Over a period of ten years employed by RSA Security, I worked with authentication, access control, authorization, cryptography, Public Key Infrastructure (please buy my book on the subject, my retirement fund needs help), smart cards, and biometrics—all of those underlying technologies that in aggregate we refer to as Identity and Access Management.
With the rise of SOA and Web services, more and more valuable information is network accessible. XML is quietly invading our networks and applications. Guaranteeing the security, privacy and appropriate access to that information presents a significant challenge, so it has been a natural progression for me to engage in addressing solutions in this area.
Many enterprises have invested in Identity and Access Management. Today they are juggling multiple identity systems and are currently working hard to make Federated Identities effective. Much more than traditional applications, Web Services require leveraging identities, access control and privacy mechanisms effectively. The loosely coupled, reusable value propositions of SOA have significant implications for security policies as granular access to business services cross many trust boundaries.
Consistent and verifiable enforcement of policies must be maintained in the face of different authentication schemes, each with different identities and unique credential formats, different trust models, unique regulatory requirements and a selection of options within standards on particular platform implementations. And then you have to cope with changes in versions of everything. SOA requires a virtualization mechanism that reduces complexity, supports and simplifies change and provides enforcement and monitoring points for verifiable policy application.

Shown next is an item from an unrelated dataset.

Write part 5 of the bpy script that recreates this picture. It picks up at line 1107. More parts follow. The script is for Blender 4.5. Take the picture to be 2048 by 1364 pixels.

Doing security right is expensive in a Web Services world. Mitigation of message-based attacks may require multiple credentials identifying intermediate services, as well as principals in the transaction. Integration with legacy systems may require aggregation of identity attributes and additional authentication credentials, whilst ensuring that the information is not revealed to intermediate systems. Privacy curtains may be required to guarantee that sensitive information sets are transformed, obfuscated, or removed as particular trust boundaries are crossed.
It is already clear that application platforms are grinding away progressively more slowly and the more of these security features we add, the worse the performance becomes. Acceleration and fast processing techniques are helping, but caching, reuse and system-wide optimization of security processing are essential in the brave new world of networked application systems.